◆ Provided material ◆
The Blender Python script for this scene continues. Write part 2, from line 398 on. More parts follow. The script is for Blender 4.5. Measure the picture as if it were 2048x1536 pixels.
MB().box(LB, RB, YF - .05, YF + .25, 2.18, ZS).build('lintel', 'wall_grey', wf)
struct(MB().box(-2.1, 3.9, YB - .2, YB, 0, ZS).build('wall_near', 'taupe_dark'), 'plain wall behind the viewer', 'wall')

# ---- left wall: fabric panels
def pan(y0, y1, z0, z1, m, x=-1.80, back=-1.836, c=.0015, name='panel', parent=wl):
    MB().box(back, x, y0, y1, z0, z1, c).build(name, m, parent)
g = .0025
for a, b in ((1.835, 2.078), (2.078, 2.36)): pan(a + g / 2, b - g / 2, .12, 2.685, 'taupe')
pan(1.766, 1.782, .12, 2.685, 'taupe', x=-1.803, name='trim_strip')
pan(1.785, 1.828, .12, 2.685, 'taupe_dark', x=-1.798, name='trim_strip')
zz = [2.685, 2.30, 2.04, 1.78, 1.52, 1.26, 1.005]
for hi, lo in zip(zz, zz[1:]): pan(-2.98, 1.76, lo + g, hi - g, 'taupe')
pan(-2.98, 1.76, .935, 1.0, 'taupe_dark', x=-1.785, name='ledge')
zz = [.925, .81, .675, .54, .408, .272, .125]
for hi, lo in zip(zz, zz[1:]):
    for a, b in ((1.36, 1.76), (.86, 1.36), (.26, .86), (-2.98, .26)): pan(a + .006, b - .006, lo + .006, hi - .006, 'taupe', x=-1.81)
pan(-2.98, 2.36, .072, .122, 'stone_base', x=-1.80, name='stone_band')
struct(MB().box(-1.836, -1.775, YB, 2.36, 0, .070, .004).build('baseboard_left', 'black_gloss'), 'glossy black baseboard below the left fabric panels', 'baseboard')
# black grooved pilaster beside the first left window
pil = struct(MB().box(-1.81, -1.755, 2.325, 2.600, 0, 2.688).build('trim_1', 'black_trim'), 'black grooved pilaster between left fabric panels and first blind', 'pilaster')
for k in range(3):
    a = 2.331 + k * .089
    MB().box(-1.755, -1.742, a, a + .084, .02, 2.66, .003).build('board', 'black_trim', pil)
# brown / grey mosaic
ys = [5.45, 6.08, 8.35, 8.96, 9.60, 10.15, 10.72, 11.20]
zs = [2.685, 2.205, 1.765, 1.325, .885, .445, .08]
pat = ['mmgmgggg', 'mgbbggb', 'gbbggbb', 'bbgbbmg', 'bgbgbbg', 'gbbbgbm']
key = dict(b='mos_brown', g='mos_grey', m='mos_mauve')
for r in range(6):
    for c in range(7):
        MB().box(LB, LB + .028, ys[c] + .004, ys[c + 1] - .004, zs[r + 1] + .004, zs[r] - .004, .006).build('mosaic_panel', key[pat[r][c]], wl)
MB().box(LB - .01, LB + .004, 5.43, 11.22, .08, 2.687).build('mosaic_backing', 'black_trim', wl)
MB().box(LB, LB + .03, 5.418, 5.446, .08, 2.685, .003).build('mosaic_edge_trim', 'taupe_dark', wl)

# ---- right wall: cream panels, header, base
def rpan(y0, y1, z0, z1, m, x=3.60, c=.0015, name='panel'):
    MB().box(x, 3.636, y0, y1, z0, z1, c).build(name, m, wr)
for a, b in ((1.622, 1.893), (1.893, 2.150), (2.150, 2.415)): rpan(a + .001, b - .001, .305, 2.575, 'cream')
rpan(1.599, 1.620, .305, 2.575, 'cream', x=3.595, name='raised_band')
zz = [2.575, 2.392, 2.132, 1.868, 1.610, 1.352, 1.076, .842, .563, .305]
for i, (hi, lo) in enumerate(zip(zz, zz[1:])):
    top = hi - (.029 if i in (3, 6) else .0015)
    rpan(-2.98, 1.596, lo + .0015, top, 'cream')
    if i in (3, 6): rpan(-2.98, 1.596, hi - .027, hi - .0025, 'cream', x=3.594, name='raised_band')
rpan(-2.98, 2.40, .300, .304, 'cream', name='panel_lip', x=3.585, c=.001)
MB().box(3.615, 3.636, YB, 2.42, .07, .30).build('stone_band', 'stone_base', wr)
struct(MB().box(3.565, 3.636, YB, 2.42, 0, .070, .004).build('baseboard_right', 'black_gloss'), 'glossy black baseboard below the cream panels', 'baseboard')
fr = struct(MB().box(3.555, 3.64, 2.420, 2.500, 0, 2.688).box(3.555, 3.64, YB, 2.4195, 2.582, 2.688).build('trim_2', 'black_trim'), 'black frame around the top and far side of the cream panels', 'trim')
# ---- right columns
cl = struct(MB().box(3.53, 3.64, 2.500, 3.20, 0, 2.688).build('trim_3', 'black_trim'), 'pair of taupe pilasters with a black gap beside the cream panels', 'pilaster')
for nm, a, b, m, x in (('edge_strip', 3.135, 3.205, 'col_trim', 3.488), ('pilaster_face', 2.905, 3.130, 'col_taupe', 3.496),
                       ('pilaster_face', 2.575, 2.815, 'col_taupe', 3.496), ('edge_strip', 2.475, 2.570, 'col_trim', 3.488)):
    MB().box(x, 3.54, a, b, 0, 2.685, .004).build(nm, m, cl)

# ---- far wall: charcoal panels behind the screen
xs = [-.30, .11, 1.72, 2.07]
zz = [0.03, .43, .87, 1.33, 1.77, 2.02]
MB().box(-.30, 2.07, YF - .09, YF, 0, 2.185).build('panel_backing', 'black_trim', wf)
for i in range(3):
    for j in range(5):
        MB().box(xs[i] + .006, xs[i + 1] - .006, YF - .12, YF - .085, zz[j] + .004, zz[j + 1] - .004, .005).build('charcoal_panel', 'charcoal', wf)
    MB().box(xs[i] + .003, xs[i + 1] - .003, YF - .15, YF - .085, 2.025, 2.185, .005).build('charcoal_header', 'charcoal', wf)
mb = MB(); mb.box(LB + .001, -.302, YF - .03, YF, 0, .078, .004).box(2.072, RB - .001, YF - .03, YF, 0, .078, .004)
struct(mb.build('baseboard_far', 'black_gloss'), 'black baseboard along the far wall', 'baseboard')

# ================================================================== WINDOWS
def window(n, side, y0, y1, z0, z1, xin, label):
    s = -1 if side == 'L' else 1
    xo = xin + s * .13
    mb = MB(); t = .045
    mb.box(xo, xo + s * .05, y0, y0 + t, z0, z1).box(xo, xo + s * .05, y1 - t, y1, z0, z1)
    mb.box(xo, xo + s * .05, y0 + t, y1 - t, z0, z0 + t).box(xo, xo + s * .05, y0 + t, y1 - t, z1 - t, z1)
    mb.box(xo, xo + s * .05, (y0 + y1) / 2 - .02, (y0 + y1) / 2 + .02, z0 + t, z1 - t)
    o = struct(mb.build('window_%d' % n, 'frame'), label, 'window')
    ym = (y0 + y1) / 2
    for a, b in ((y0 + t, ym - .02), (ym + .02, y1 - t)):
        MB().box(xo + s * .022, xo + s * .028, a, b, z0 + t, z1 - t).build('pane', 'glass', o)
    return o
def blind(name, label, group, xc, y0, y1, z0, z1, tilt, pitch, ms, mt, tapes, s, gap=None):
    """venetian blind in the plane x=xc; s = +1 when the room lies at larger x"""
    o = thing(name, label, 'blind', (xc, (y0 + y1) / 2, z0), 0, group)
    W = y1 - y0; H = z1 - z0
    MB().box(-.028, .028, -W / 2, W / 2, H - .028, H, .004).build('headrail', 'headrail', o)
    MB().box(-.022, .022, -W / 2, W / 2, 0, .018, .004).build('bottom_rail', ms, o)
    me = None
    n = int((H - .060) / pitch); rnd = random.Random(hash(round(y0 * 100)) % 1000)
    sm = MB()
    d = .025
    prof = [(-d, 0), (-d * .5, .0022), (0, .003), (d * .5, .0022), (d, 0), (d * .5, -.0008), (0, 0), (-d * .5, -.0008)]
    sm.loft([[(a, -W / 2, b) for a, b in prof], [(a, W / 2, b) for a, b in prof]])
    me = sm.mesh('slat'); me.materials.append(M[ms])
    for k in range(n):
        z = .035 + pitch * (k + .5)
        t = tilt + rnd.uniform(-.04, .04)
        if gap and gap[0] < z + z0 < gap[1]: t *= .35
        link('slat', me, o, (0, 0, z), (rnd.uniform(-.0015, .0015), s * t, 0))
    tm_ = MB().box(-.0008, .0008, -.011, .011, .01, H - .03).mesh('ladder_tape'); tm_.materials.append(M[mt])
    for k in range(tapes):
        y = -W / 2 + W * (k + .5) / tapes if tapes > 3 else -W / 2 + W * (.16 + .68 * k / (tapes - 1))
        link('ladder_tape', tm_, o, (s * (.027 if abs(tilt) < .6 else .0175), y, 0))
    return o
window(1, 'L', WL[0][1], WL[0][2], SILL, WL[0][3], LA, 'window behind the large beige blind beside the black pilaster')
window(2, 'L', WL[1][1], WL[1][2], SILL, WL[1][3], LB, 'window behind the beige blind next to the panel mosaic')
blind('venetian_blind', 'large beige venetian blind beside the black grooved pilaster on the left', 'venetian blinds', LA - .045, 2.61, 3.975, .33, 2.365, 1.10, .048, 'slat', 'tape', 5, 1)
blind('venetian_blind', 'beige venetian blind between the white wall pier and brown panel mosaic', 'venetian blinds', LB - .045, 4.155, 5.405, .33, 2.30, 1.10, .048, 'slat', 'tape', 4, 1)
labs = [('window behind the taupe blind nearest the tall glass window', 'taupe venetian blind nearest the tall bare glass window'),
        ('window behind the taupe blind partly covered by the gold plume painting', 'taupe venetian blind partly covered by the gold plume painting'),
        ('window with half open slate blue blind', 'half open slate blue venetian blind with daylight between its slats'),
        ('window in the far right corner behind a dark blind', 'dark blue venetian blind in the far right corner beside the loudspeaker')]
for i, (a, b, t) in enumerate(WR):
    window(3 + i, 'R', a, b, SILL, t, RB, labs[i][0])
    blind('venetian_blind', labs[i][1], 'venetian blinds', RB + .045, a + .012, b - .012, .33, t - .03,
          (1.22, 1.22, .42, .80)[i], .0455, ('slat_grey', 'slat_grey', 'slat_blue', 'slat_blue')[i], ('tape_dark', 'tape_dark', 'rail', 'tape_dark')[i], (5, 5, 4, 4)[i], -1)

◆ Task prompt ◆
Write out a verbatim copy of the data, beginning with its first line and ending with the line that contains "struct(MB().box(-2.1, 3.9, YB".

◆ Task result ◆
The Blender Python script for this scene continues. Write part 2, from line 398 on. More parts follow. The script is for Blender 4.5. Measure the picture as if it were 2048x1536 pixels.
MB().box(LB, RB, YF - .05, YF + .25, 2.18, ZS).build('lintel', 'wall_grey', wf)
struct(MB().box(-2.1, 3.9, YB - .2, YB, 0, ZS).build('wall_near', 'taupe_dark'), 'plain wall behind the viewer', 'wall')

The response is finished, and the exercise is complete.